Der Bund kann zudem verfügen, dass die vereinbarte Strommenge geliefert werden muss.
Das macht er aber nicht. Man würde Verträge mit dem Ausland brechen. Denn Sie vergessen die Stromnetzstabilisierung! Wenn Gas und damit auch Strom fehlt in Europa, dann wird unser Wasserstrom gebraucht, um das europäische Stromnetz zu stabilisieren.
Sind Sie sicher?
Ja, denn gemäss Ostral, der Organisation für die Stromversorgung in ausserordentlichen Lagen, sollen erst die Schweizer Konsumenten sparen, bevor Auslandverträge nicht mehr eingehalten werden. Der Gewerbeverband fordert das anders. Er will, dass bei Sparzwang auch der Export von Strom reduziert werden muss.
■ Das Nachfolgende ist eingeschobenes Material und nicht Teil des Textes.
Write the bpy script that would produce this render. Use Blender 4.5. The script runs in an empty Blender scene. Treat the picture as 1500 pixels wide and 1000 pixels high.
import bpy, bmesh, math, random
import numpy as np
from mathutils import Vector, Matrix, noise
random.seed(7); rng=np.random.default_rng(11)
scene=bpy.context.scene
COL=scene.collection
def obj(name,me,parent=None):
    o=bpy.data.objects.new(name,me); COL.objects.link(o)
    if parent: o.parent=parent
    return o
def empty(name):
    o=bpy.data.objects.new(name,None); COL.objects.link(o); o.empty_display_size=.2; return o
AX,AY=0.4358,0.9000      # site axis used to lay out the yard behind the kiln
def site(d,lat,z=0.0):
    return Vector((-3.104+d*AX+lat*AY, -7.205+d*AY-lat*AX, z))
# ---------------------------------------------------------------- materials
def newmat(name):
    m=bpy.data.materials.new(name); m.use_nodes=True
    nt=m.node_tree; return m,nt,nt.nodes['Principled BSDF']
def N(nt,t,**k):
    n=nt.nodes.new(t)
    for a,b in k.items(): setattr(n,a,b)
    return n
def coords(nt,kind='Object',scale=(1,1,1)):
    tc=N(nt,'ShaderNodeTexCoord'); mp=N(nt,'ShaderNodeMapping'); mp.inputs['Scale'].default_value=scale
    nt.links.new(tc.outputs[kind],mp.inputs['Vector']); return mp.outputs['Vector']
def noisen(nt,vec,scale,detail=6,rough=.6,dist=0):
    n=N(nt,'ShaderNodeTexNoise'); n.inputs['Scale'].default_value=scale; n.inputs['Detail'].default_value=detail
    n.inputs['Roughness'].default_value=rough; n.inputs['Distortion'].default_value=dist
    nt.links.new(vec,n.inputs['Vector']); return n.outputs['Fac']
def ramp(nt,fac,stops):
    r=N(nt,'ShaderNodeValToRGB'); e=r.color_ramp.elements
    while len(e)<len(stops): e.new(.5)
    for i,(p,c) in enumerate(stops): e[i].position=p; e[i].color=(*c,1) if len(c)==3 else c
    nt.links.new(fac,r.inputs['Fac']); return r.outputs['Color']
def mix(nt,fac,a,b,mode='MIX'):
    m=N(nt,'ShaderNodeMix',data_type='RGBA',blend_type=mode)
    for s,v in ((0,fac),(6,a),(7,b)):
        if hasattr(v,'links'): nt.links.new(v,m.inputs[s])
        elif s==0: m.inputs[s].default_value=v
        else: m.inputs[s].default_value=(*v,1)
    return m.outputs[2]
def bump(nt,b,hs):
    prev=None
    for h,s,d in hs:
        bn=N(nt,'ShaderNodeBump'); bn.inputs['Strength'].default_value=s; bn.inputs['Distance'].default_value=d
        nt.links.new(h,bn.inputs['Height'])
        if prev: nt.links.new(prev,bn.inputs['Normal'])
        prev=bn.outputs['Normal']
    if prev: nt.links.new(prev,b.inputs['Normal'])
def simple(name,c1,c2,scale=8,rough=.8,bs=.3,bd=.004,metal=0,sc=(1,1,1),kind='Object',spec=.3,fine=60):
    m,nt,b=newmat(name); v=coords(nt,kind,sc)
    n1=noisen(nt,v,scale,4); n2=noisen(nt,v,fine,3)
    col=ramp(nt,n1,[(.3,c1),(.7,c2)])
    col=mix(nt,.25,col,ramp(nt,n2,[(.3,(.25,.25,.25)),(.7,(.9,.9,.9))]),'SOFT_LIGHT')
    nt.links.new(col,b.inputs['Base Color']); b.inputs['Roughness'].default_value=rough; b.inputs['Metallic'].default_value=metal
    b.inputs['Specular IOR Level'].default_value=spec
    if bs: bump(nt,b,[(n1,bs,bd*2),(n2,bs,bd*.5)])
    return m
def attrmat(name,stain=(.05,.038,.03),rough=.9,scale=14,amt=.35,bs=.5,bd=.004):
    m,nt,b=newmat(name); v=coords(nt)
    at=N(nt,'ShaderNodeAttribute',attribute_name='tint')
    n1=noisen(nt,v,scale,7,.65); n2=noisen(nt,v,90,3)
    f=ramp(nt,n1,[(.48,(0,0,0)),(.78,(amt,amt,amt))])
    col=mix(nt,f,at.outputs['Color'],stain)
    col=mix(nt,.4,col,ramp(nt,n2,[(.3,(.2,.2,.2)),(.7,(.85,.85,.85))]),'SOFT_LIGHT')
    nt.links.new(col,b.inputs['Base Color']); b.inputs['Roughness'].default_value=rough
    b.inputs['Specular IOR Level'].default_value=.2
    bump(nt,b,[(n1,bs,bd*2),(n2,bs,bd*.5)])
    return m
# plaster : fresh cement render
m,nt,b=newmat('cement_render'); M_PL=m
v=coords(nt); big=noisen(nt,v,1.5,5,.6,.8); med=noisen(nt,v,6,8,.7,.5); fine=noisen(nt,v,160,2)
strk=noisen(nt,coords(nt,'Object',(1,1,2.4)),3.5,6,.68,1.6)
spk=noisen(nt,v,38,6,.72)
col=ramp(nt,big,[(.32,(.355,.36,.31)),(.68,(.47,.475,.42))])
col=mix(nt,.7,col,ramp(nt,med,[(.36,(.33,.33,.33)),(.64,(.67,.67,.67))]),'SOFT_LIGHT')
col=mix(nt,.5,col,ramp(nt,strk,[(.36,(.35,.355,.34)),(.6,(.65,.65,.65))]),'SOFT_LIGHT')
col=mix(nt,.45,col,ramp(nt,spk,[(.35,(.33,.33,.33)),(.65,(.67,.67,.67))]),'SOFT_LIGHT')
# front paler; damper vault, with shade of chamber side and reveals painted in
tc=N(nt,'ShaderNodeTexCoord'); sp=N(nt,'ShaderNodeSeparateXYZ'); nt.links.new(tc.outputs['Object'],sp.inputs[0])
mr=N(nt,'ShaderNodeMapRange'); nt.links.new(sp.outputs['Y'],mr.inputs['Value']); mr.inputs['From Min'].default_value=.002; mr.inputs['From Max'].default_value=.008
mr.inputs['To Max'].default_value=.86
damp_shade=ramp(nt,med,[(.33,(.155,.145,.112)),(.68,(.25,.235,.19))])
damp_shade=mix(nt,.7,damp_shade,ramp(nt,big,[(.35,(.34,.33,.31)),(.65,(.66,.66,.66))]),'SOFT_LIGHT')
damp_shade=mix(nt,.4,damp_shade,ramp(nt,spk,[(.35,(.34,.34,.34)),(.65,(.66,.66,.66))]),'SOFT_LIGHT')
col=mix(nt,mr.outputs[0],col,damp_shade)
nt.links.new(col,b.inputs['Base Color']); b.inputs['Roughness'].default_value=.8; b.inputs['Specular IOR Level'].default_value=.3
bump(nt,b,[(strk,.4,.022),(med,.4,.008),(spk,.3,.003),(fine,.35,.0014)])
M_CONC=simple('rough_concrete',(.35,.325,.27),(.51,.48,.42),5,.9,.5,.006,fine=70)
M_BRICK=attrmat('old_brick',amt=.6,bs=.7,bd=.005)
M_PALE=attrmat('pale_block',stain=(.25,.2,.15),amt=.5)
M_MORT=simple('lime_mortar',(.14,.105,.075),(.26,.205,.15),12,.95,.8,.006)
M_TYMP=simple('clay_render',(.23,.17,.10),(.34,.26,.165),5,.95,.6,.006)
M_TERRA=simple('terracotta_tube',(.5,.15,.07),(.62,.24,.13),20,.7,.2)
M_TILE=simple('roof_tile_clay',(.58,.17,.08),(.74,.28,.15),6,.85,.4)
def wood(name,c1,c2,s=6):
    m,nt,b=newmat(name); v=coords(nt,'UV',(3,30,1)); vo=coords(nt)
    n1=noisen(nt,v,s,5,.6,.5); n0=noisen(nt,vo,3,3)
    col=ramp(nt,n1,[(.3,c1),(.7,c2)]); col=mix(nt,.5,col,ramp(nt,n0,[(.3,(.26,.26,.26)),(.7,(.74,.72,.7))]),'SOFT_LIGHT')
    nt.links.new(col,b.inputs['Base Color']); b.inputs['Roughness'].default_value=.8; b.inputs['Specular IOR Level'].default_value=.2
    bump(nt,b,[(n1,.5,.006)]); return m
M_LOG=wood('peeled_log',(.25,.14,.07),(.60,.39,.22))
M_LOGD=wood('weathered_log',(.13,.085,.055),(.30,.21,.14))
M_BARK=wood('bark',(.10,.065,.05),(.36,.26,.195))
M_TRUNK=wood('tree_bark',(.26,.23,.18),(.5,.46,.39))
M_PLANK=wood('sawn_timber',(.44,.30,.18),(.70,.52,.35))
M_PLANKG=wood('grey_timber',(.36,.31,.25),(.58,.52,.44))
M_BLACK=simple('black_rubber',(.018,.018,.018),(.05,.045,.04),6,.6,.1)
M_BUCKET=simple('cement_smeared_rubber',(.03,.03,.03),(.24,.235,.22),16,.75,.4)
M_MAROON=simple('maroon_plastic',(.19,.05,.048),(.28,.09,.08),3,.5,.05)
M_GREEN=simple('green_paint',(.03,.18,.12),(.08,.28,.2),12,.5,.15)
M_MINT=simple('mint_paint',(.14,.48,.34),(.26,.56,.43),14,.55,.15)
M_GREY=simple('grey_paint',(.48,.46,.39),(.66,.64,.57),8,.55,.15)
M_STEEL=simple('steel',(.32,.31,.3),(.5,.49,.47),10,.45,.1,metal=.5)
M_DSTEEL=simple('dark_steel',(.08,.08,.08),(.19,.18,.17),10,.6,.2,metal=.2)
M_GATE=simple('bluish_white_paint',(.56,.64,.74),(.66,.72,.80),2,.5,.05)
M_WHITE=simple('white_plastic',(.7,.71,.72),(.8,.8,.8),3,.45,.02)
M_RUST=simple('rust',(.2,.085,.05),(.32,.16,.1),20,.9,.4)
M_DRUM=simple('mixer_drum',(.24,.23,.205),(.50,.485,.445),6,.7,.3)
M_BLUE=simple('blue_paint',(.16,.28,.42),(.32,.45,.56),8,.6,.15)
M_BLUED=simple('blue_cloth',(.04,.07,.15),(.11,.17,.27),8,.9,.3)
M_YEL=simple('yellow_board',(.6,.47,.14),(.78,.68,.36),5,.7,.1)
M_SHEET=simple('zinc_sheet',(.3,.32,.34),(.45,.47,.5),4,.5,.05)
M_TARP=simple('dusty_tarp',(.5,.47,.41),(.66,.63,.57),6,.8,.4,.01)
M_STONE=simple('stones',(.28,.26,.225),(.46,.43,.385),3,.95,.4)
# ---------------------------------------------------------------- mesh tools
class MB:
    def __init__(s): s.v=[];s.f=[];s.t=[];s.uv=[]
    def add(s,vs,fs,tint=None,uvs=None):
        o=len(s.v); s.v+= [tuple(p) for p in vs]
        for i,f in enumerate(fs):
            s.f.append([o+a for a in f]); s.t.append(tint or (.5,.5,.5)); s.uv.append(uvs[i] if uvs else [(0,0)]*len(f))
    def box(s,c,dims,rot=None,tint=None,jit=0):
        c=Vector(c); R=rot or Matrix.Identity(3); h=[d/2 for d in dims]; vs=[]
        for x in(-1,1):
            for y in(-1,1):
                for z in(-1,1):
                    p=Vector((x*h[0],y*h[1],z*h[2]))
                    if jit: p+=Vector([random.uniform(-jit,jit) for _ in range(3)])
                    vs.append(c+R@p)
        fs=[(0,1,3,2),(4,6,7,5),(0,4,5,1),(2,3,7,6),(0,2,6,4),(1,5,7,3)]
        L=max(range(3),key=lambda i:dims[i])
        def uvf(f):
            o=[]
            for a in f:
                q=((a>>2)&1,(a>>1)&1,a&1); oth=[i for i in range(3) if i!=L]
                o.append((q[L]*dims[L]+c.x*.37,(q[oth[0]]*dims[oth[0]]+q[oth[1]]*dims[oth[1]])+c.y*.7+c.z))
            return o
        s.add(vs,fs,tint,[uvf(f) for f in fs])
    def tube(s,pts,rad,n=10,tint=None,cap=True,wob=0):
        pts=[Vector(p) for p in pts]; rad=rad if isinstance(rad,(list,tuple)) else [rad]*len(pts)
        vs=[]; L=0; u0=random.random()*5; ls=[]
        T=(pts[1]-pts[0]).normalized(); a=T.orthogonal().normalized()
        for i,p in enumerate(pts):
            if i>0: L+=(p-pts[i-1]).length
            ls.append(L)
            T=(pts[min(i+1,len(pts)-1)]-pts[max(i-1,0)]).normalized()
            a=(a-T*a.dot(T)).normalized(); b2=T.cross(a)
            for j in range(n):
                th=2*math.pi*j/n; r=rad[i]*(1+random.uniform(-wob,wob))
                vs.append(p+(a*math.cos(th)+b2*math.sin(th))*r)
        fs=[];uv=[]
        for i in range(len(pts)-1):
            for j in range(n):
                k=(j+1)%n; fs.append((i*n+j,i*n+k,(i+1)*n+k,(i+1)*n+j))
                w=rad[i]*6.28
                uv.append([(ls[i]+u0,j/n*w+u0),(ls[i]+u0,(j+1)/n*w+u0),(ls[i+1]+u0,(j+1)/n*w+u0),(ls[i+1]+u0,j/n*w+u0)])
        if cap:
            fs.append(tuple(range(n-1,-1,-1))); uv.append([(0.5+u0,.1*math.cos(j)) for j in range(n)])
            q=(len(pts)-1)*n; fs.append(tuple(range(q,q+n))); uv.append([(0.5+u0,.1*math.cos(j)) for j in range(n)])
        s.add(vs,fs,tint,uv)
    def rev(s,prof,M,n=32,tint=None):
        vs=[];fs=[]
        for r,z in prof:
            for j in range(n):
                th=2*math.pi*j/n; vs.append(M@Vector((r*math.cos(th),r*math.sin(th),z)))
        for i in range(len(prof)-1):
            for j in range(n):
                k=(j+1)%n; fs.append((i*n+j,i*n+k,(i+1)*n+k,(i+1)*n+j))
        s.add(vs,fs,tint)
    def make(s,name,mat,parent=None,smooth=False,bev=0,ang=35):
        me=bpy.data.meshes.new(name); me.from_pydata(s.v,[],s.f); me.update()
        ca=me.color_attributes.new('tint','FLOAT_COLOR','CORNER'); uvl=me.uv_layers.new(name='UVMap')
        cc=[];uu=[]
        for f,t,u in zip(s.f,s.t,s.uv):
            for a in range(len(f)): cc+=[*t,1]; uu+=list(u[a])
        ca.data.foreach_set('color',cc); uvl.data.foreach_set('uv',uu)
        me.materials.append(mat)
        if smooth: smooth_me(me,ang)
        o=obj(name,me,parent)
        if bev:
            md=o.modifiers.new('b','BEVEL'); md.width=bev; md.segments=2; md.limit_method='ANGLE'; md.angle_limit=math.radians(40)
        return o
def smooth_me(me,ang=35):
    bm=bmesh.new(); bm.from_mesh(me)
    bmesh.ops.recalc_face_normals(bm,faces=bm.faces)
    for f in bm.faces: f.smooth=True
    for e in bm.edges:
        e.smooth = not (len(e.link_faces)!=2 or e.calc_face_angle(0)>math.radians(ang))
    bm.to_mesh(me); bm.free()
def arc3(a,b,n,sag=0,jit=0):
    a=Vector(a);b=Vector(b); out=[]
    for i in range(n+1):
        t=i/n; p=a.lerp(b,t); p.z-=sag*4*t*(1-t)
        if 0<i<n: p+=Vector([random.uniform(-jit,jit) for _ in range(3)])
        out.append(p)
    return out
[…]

Das wird der Bund nie machen.
Und ich verstehe ihn sogar. Schadenersatzforderungen und weniger Import von Strom und Gas könnten die Folgen sein. Wir sparen derzeit nur aus Solidarität mit Europa. Wir hätten noch genügend eigenen Strom. Im Winter müssen wir aber importieren, da sind wir darauf angewiesen, dass auch die Europäer sich an die Abmachungen halten. Die Energiestrategie 2050 mit der ungenügenden Eigenversorgung und der Importstrategie ist gescheitert. Das muss Frau Sommaruga endlich zugeben und kurz-, mittel- und langfristig die Versorgung angehen!
Wir bauen jetzt rasch erneuerbare Energie zu.
Auch hier betreibt man Augenwischerei, um die Bürger zu beruhigen. Man will sofort 100 grosse Solarkraftwerke in den Alpen hinpflastern. Ohne Einsprachemöglichkeit. Die Projekte sind aber noch vage. Selbst wenn man alle bauen würde, würden sie nur zwei Terawattstunden Strom produzieren. Unsere Atomkraftwerke liefern zehnmal mehr. Obendrein will man mit der Gletscher-Initiative auch noch alle fossilen Energien ersetzen: Öl, Gas und Benzin. Diese machen heute über die Hälfte unserer Energie aus. Wie soll das gehen? Mit der Gletscher-Initiative gehen wir auf dem Weg der Energiestrategie komplett in den Abgrund.
Wir müssen die Klimaerwärmung stoppen!
Ja, und man will den CO2-Ausstoss auf null senken. In der Praxis passiert genau das Gegenteil: grosse Ölturbinen und Gaskraftwerke. Europa produziert zurzeit knapp die Hälfte des Stroms wieder mit Kohle! Deshalb muss die AKW-Technologie wieder ernsthaft miteinbezogen werden.